=== INPUT ROWS ===

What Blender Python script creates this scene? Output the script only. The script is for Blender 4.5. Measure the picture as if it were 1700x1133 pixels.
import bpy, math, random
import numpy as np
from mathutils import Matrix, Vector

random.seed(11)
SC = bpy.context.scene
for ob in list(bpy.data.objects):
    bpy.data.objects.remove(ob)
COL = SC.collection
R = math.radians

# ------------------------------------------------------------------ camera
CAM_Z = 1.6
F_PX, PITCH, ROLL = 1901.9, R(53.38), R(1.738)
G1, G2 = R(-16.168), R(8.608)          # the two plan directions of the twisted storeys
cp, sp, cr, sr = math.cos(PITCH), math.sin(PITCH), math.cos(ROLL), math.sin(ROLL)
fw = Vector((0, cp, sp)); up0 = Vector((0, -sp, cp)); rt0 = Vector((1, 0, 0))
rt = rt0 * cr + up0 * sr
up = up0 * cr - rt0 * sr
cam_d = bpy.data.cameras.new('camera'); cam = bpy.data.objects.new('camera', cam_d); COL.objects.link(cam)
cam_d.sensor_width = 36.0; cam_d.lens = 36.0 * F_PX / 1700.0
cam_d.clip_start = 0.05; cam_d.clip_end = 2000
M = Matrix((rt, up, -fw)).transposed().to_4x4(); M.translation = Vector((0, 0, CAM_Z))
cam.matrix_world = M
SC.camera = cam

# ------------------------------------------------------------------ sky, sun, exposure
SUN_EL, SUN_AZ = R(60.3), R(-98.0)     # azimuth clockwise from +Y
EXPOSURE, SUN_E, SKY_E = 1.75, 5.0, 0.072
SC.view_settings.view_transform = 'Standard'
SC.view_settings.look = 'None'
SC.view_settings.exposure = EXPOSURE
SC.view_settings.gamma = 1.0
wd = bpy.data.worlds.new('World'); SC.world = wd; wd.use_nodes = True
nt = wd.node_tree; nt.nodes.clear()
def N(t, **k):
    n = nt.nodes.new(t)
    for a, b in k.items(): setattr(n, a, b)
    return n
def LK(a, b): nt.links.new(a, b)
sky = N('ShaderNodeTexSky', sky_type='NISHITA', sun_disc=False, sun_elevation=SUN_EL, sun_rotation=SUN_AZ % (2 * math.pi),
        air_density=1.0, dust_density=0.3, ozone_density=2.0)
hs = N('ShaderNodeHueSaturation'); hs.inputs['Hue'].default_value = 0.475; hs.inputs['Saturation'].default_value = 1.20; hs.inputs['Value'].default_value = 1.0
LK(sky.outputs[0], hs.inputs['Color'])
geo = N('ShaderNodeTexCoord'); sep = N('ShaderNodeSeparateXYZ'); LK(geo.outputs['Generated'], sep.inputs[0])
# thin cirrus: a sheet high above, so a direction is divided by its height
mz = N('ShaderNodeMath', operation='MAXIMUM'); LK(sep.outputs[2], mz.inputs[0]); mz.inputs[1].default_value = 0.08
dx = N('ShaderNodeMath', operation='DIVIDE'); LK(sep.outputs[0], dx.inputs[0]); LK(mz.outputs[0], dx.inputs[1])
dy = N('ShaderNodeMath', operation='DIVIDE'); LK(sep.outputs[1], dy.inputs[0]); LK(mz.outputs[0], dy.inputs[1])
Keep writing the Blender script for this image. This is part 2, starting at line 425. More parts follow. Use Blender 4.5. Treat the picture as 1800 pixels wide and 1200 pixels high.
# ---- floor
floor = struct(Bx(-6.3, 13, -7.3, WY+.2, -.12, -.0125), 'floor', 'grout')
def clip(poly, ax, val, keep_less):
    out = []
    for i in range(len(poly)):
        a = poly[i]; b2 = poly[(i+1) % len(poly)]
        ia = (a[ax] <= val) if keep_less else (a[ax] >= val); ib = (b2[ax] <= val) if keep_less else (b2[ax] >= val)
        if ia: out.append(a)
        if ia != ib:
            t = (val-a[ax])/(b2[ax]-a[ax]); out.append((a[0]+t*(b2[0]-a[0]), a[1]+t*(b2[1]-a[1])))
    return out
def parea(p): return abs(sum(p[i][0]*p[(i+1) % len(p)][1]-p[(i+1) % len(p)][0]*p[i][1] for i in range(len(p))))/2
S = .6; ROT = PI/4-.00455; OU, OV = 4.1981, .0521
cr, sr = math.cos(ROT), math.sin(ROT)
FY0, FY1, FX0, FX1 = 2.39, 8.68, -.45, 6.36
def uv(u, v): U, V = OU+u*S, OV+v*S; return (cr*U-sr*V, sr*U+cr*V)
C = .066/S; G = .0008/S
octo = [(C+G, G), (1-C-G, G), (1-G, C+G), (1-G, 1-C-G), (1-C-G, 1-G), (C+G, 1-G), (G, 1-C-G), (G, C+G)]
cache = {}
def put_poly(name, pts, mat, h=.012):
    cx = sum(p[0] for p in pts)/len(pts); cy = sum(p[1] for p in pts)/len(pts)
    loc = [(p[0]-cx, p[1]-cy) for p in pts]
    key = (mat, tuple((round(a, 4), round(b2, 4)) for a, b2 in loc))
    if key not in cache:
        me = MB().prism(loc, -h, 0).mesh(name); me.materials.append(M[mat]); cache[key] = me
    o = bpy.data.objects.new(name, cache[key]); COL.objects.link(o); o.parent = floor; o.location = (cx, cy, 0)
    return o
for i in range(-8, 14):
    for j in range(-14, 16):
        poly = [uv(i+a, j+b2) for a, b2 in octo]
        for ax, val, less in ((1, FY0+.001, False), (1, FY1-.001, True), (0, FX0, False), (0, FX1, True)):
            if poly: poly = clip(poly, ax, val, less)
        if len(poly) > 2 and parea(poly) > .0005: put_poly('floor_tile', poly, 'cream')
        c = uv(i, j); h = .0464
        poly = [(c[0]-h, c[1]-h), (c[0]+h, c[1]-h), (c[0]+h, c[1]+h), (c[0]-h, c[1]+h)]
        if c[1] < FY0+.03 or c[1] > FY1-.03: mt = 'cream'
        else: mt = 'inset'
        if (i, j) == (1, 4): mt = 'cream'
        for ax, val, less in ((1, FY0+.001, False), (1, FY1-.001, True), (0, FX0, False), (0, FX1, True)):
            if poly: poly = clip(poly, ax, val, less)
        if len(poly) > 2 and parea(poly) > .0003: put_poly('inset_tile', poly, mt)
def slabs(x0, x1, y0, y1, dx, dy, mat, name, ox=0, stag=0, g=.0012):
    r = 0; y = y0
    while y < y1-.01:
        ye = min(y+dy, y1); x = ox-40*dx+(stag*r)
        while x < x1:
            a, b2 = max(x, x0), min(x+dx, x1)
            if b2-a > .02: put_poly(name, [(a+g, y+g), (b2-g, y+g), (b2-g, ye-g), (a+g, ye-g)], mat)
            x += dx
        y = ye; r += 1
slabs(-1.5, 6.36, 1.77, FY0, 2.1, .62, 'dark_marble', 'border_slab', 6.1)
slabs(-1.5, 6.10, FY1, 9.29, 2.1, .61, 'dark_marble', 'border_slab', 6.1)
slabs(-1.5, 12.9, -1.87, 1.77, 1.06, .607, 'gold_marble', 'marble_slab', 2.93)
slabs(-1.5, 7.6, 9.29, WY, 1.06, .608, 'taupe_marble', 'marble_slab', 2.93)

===

» EXERCISE DIRECTIONS
Every line from the first entry to the line containing "SC.camera = cam" should be transcribed exactly, and nothing beyond it.

» REPLY TO THE TASK
What Blender Python script creates this scene? Output the script only. The script is for Blender 4.5. Measure the picture as if it were 1700x1133 pixels.
import bpy, math, random
import numpy as np
from mathutils import Matrix, Vector

random.seed(11)
SC = bpy.context.scene
for ob in list(bpy.data.objects):
    bpy.data.objects.remove(ob)
COL = SC.collection
R = math.radians

# ------------------------------------------------------------------ camera
CAM_Z = 1.6
F_PX, PITCH, ROLL = 1901.9, R(53.38), R(1.738)
G1, G2 = R(-16.168), R(8.608)          # the two plan directions of the twisted storeys
cp, sp, cr, sr = math.cos(PITCH), math.sin(PITCH), math.cos(ROLL), math.sin(ROLL)
fw = Vector((0, cp, sp)); up0 = Vector((0, -sp, cp)); rt0 = Vector((1, 0, 0))
rt = rt0 * cr + up0 * sr
up = up0 * cr - rt0 * sr
cam_d = bpy.data.cameras.new('camera'); cam = bpy.data.objects.new('camera', cam_d); COL.objects.link(cam)
cam_d.sensor_width = 36.0; cam_d.lens = 36.0 * F_PX / 1700.0
cam_d.clip_start = 0.05; cam_d.clip_end = 2000
M = Matrix((rt, up, -fw)).transposed().to_4x4(); M.translation = Vector((0, 0, CAM_Z))
cam.matrix_world = M
SC.camera = cam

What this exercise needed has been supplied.